* BEGIN Extracted material *
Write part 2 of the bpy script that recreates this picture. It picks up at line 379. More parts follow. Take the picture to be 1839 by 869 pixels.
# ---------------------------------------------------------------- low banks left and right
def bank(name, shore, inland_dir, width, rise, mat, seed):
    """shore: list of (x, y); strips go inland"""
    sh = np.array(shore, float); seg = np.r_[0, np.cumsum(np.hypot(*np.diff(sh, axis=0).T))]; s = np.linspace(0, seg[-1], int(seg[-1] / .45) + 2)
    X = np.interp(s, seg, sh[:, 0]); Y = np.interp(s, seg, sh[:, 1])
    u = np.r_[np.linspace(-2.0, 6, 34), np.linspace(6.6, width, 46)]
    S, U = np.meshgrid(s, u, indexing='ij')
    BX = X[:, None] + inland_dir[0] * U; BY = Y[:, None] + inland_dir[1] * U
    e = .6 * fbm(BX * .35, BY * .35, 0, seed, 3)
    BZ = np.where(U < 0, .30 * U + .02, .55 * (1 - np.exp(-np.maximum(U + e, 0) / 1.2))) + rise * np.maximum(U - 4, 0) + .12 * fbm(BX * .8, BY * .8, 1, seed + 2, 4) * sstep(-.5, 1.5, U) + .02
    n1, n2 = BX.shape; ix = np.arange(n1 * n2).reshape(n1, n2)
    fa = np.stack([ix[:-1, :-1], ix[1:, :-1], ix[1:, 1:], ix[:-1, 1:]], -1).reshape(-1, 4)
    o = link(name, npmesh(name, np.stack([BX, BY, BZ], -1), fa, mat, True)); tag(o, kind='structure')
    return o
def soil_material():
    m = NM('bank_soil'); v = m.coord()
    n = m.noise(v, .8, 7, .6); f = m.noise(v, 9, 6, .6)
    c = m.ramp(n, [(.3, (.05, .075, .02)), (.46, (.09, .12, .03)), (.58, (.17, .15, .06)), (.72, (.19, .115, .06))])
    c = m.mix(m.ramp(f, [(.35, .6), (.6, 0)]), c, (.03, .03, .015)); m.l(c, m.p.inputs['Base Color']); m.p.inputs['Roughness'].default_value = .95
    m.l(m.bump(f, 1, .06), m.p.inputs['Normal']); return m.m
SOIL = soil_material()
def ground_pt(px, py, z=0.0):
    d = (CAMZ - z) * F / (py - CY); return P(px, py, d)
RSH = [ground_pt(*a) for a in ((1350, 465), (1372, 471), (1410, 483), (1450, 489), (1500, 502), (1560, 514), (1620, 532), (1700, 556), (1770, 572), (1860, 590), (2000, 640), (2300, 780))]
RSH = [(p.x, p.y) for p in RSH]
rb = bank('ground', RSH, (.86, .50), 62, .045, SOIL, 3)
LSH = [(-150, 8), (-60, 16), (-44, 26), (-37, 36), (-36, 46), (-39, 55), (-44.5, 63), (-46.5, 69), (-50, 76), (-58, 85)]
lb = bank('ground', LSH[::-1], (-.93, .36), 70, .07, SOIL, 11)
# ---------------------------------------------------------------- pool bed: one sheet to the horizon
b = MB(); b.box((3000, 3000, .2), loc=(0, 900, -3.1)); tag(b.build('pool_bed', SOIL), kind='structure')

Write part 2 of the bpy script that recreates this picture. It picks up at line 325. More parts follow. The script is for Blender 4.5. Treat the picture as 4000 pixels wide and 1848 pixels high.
* END Extracted material *
* [Task prompt] Without leaving anything out, quote all the data.

* [Completed exercise]
Write part 2 of the bpy script that recreates this picture. It picks up at line 379. More parts follow. Take the picture to be 1839 by 869 pixels.
# ---------------------------------------------------------------- low banks left and right
def bank(name, shore, inland_dir, width, rise, mat, seed):
    """shore: list of (x, y); strips go inland"""
    sh = np.array(shore, float); seg = np.r_[0, np.cumsum(np.hypot(*np.diff(sh, axis=0).T))]; s = np.linspace(0, seg[-1], int(seg[-1] / .45) + 2)
    X = np.interp(s, seg, sh[:, 0]); Y = np.interp(s, seg, sh[:, 1])
    u = np.r_[np.linspace(-2.0, 6, 34), np.linspace(6.6, width, 46)]
    S, U = np.meshgrid(s, u, indexing='ij')
    BX = X[:, None] + inland_dir[0] * U; BY = Y[:, None] + inland_dir[1] * U
    e = .6 * fbm(BX * .35, BY * .35, 0, seed, 3)
    BZ = np.where(U < 0, .30 * U + .02, .55 * (1 - np.exp(-np.maximum(U + e, 0) / 1.2))) + rise * np.maximum(U - 4, 0) + .12 * fbm(BX * .8, BY * .8, 1, seed + 2, 4) * sstep(-.5, 1.5, U) + .02
    n1, n2 = BX.shape; ix = np.arange(n1 * n2).reshape(n1, n2)
    fa = np.stack([ix[:-1, :-1], ix[1:, :-1], ix[1:, 1:], ix[:-1, 1:]], -1).reshape(-1, 4)
    o = link(name, npmesh(name, np.stack([BX, BY, BZ], -1), fa, mat, True)); tag(o, kind='structure')
    return o
def soil_material():
    m = NM('bank_soil'); v = m.coord()
    n = m.noise(v, .8, 7, .6); f = m.noise(v, 9, 6, .6)
    c = m.ramp(n, [(.3, (.05, .075, .02)), (.46, (.09, .12, .03)), (.58, (.17, .15, .06)), (.72, (.19, .115, .06))])
    c = m.mix(m.ramp(f, [(.35, .6), (.6, 0)]), c, (.03, .03, .015)); m.l(c, m.p.inputs['Base Color']); m.p.inputs['Roughness'].default_value = .95
    m.l(m.bump(f, 1, .06), m.p.inputs['Normal']); return m.m
SOIL = soil_material()
def ground_pt(px, py, z=0.0):
    d = (CAMZ - z) * F / (py - CY); return P(px, py, d)
RSH = [ground_pt(*a) for a in ((1350, 465), (1372, 471), (1410, 483), (1450, 489), (1500, 502), (1560, 514), (1620, 532), (1700, 556), (1770, 572), (1860, 590), (2000, 640), (2300, 780))]
RSH = [(p.x, p.y) for p in RSH]
rb = bank('ground', RSH, (.86, .50), 62, .045, SOIL, 3)
LSH = [(-150, 8), (-60, 16), (-44, 26), (-37, 36), (-36, 46), (-39, 55), (-44.5, 63), (-46.5, 69), (-50, 76), (-58, 85)]
lb = bank('ground', LSH[::-1], (-.93, .36), 70, .07, SOIL, 11)
# ---------------------------------------------------------------- pool bed: one sheet to the horizon
b = MB(); b.box((3000, 3000, .2), loc=(0, 900, -3.1)); tag(b.build('pool_bed', SOIL), kind='structure')

Write part 2 of the bpy script that recreates this picture. It picks up at line 325. More parts follow. The script is for Blender 4.5. Treat the picture as 4000 pixels wide and 1848 pixels high.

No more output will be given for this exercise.